DIRECTIVE — Copy the listing verbatim, excluding any images found in it.

AVAILABLE DATA —
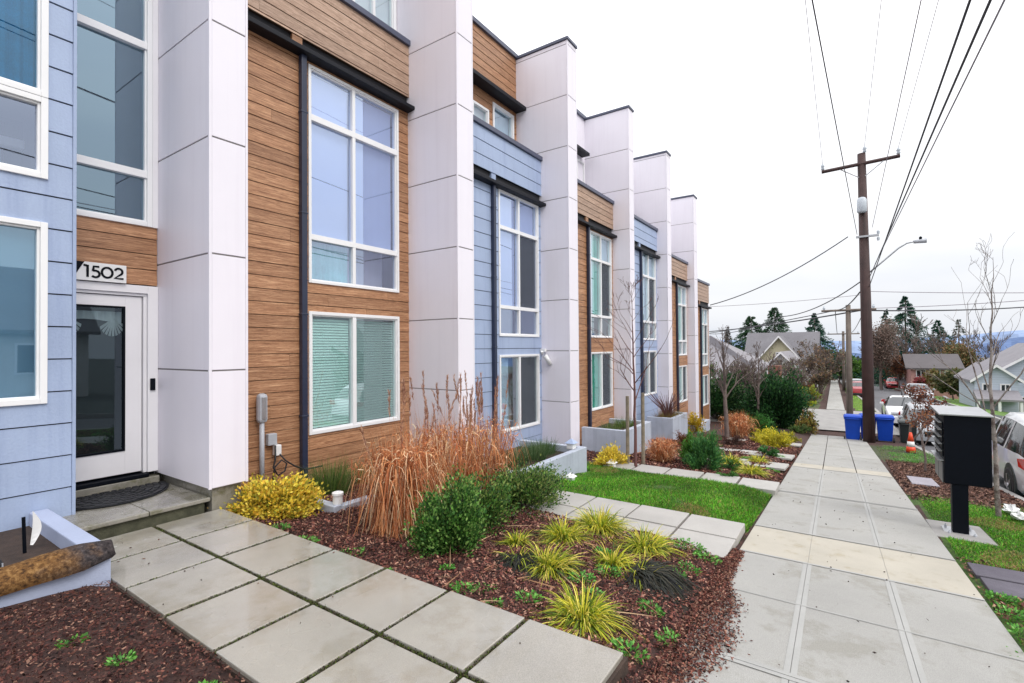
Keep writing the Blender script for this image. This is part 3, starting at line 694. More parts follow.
# small things in the blue planter
t=thing('garden_sign','small white curled plant sign standing in the blue planter','garden sign',(1.06,5.25,-1.5))
b=MB()
for k in range(8):
    f0,f1=k/8,(k+1)/8; wd=lambda f:.026*math.sin(math.pi*min(1,f*.9+.08)); cx=lambda f:1.06+.03*math.sin(f*3)
    b.quad((cx(f0)-wd(f0),5.25-.02*f0,-1.5+.26*f0),(cx(f0)+wd(f0),5.23,-1.5+.26*f0),(cx(f1)+wd(f1),5.23,-1.5+.26*f1),(cx(f1)-wd(f1),5.25-.02*f1,-1.5+.26*f1))
b.build('plate','white',t); b=MB(); b.tube([(1.03,5.28,-1.58),(1.02,5.27,-1.28)],.012,6); b.build('stake','black',t)
t=thing('drip_nozzle','small black irrigation cap half buried in the blue planter','irrigation cap',(.80,5.0,-1.55))
b=MB(); b.lathe([(.06,0),(.065,.05),(.05,.085),(.02,.10)],(.80,5.0,-1.56),14); b.build('cap','rubber',t,smooth=True); b=MB(); 
for k in range(6): b.box(.755+k*.018,.763+k*.018,4.93,4.936,-1.54,-1.49)
b.build('vent','greyplastic',t)
# white pipe stub at the edging corner
t=thing('pipe_stub','short white drain pipe stub on the concrete edging corner','pipe',(3.62,4.95,-1.8))
b=MB(); b.lathe([(.055,0),(.055,.10),(.065,.10),(.065,.13),(.05,.135)],(3.60,4.93,-1.80),18); b.build('pipe','white',t,smooth=False,bevel=.003)
# electric conduit with meter head, outlet and cable on the wood wall
t=thing('conduit_box','grey electrical conduit with capsule head on the wood siding','electrical box',(3.60,6.6,-1.9))
b=MB(); b.tube([(3.62,6.60,-1.95),(3.62,6.60,-.95)],.032,10); b.build('conduit','greyplastic',t,smooth=True)
b=MB(); b.box(3.555,3.685,6.54,6.66,-1.00,-.60); b.build('head','greyplastic',t,bevel=.045)
b=MB(); b.box(3.59,3.65,6.535,6.541,-.95,-.65); b.build('cover','alu',t,bevel=.002)
t=thing('outdoor_outlet','weatherproof outdoor outlet with a looped black cable on the wood siding','outlet',(3.78,6.6,-1.3))
b=MB(); b.box(3.71,3.84,6.60,6.68,-1.33,-1.17); b.build('box','greyplastic',t,bevel=.01)
b=MB(); b.box(3.80,3.88,6.56,6.66,-1.48,-1.33); b.build('adapter','white',t,bevel=.01)
b=MB(); pts=[(3.85,6.56,-1.46),(3.92,6.53,-1.56),(4.05,6.52,-1.66),(4.2,6.5,-1.74),(4.45,6.45,-1.73)]; b.tube(pts,.012,6); b.tube([(3.80,6.58,-1.33),(3.78,6.55,-1.52),(3.74,6.53,-1.62),(3.80,6.52,-1.74),(3.9,6.52,-1.70),(3.93,6.52,-1.60),(3.86,6.53,-1.54),(3.76,6.53,-1.62),(3.73,6.54,-1.85)],.011,6); b.build('cable','rubber',t,smooth=True)
# white camera hanging near pillar
t=thing('security_camera','small white security camera on the corner beside the blue house window','security camera',(10.46,6.22,-.25))
b=MB(); b.box(10.42,10.50,6.14,6.28,-.12,-.04); b.build('mount','white',t,bevel=.01)
b=MB(); b.tube([(10.36,6.10,-.20),(10.48,6.02,-.42)],[.06,.05],10); b.build('body','white',t,smooth=True)
b=MB(); b.tube([(10.30,6.14,-.16),(10.22,6.10,-.1)],.03,8); b.build('bracket','white',t)
# solar lamps
def lantern(x,y,z,label,s=1,roof='blue'):
    t=thing('garden_lantern',label,'garden lantern',(x,y,z))
    b=MB(); b.box(x-.09*s,x+.09*s,y-.09*s,y+.09*s,z,z+.14*s); b.build('body','white',t,bevel=.01)
    b=MB(); h=z+.14*s; q=.13*s; b.add([(x-q,y-q,h),(x+q,y-q,h),(x+q,y+q,h),(x-q,y+q,h),(x,y,h+.11*s)],[(0,1,4),(1,2,4),(2,3,4),(3,0,4),(3,2,1,0)]); b.build('roof',roof,t)
lantern(8.05,4.2,-1.855,'small white lantern with blue roof on the low planter rim',.75,'blue')
lantern(9.16,3.89,gz(9.16,3.89),'white ground lantern at the foot of the staked sapling',.7,'white')
lantern(7.25,3.8,gz(7.25,3.8),'white lantern standing in front of the low planter',.62,'white')

# ---------------------------------------------------------------- parking strip
t=thing('mailbox_cluster','black pedestal cluster mailbox beside the sidewalk','mailbox',(8.6,-1.2,-2.4))
b=MB(); mx0,mx1,my0,my1=8.32,9.08,-1.44,-.995; zb,zt=-1.775,-.905
b.box(mx0,mx1,my0,my1,zb,zt); b.build('cabinet','black',t,bevel=.008)
b=MB(); b.prism([(mx0-.03,zt+.0),(mx1+.05,zt+.0),(mx1+.05,zt+.045),(mx0-.03,zt+.02)],'y',my0-.02,my1+.05); b.build('roof','alu',t,bevel=.004)
b=MB(); c=MB()
for cx_ in range(3):
    for cz_ in range(5):
        x=mx0+.05+cx_*.235; z=-1.0-.092*cz_; b.box(x,x+.215,my1+.002,my1+.014,z-.078,z); c.box(x+.01,x+.205,my1+.0145,my1+.05,z-.012,z-.004)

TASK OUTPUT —
Keep writing the Blender script for this image. This is part 3, starting at line 694. More parts follow.
# small things in the blue planter
t=thing('garden_sign','small white curled plant sign standing in the blue planter','garden sign',(1.06,5.25,-1.5))
b=MB()
for k in range(8):
    f0,f1=k/8,(k+1)/8; wd=lambda f:.026*math.sin(math.pi*min(1,f*.9+.08)); cx=lambda f:1.06+.03*math.sin(f*3)
    b.quad((cx(f0)-wd(f0),5.25-.02*f0,-1.5+.26*f0),(cx(f0)+wd(f0),5.23,-1.5+.26*f0),(cx(f1)+wd(f1),5.23,-1.5+.26*f1),(cx(f1)-wd(f1),5.25-.02*f1,-1.5+.26*f1))
b.build('plate','white',t); b=MB(); b.tube([(1.03,5.28,-1.58),(1.02,5.27,-1.28)],.012,6); b.build('stake','black',t)
t=thing('drip_nozzle','small black irrigation cap half buried in the blue planter','irrigation cap',(.80,5.0,-1.55))
b=MB(); b.lathe([(.06,0),(.065,.05),(.05,.085),(.02,.10)],(.80,5.0,-1.56),14); b.build('cap','rubber',t,smooth=True); b=MB(); 
for k in range(6): b.box(.755+k*.018,.763+k*.018,4.93,4.936,-1.54,-1.49)
b.build('vent','greyplastic',t)
# white pipe stub at the edging corner
t=thing('pipe_stub','short white drain pipe stub on the concrete edging corner','pipe',(3.62,4.95,-1.8))
b=MB(); b.lathe([(.055,0),(.055,.10),(.065,.10),(.065,.13),(.05,.135)],(3.60,4.93,-1.80),18); b.build('pipe','white',t,smooth=False,bevel=.003)
# electric conduit with meter head, outlet and cable on the wood wall
t=thing('conduit_box','grey electrical conduit with capsule head on the wood siding','electrical box',(3.60,6.6,-1.9))
b=MB(); b.tube([(3.62,6.60,-1.95),(3.62,6.60,-.95)],.032,10); b.build('conduit','greyplastic',t,smooth=True)
b=MB(); b.box(3.555,3.685,6.54,6.66,-1.00,-.60); b.build('head','greyplastic',t,bevel=.045)
b=MB(); b.box(3.59,3.65,6.535,6.541,-.95,-.65); b.build('cover','alu',t,bevel=.002)
t=thing('outdoor_outlet','weatherproof outdoor outlet with a looped black cable on the wood siding','outlet',(3.78,6.6,-1.3))
b=MB(); b.box(3.71,3.84,6.60,6.68,-1.33,-1.17); b.build('box','greyplastic',t,bevel=.01)
b=MB(); b.box(3.80,3.88,6.56,6.66,-1.48,-1.33); b.build('adapter','white',t,bevel=.01)
b=MB(); pts=[(3.85,6.56,-1.46),(3.92,6.53,-1.56),(4.05,6.52,-1.66),(4.2,6.5,-1.74),(4.45,6.45,-1.73)]; b.tube(pts,.012,6); b.tube([(3.80,6.58,-1.33),(3.78,6.55,-1.52),(3.74,6.53,-1.62),(3.80,6.52,-1.74),(3.9,6.52,-1.70),(3.93,6.52,-1.60),(3.86,6.53,-1.54),(3.76,6.53,-1.62),(3.73,6.54,-1.85)],.011,6); b.build('cable','rubber',t,smooth=True)
# white camera hanging near pillar
t=thing('security_camera','small white security camera on the corner beside the blue house window','security camera',(10.46,6.22,-.25))
b=MB(); b.box(10.42,10.50,6.14,6.28,-.12,-.04); b.build('mount','white',t,bevel=.01)
b=MB(); b.tube([(10.36,6.10,-.20),(10.48,6.02,-.42)],[.06,.05],10); b.build('body','white',t,smooth=True)
b=MB(); b.tube([(10.30,6.14,-.16),(10.22,6.10,-.1)],.03,8); b.build('bracket','white',t)
# solar lamps
def lantern(x,y,z,label,s=1,roof='blue'):
    t=thing('garden_lantern',label,'garden lantern',(x,y,z))
    b=MB(); b.box(x-.09*s,x+.09*s,y-.09*s,y+.09*s,z,z+.14*s); b.build('body','white',t,bevel=.01)
    b=MB(); h=z+.14*s; q=.13*s; b.add([(x-q,y-q,h),(x+q,y-q,h),(x+q,y+q,h),(x-q,y+q,h),(x,y,h+.11*s)],[(0,1,4),(1,2,4),(2,3,4),(3,0,4),(3,2,1,0)]); b.build('roof',roof,t)
lantern(8.05,4.2,-1.855,'small white lantern with blue roof on the low planter rim',.75,'blue')
lantern(9.16,3.89,gz(9.16,3.89),'white ground lantern at the foot of the staked sapling',.7,'white')
lantern(7.25,3.8,gz(7.25,3.8),'white lantern standing in front of the low planter',.62,'white')

# ---------------------------------------------------------------- parking strip
t=thing('mailbox_cluster','black pedestal cluster mailbox beside the sidewalk','mailbox',(8.6,-1.2,-2.4))
b=MB(); mx0,mx1,my0,my1=8.32,9.08,-1.44,-.995; zb,zt=-1.775,-.905
b.box(mx0,mx1,my0,my1,zb,zt); b.build('cabinet','black',t,bevel=.008)
b=MB(); b.prism([(mx0-.03,zt+.0),(mx1+.05,zt+.0),(mx1+.05,zt+.045),(mx0-.03,zt+.02)],'y',my0-.02,my1+.05); b.build('roof','alu',t,bevel=.004)
b=MB(); c=MB()
for cx_ in range(3):
    for cz_ in range(5):
        x=mx0+.05+cx_*.235; z=-1.0-.092*cz_; b.box(x,x+.215,my1+.002,my1+.014,z-.078,z); c.box(x+.01,x+.205,my1+.0145,my1+.05,z-.012,z-.004)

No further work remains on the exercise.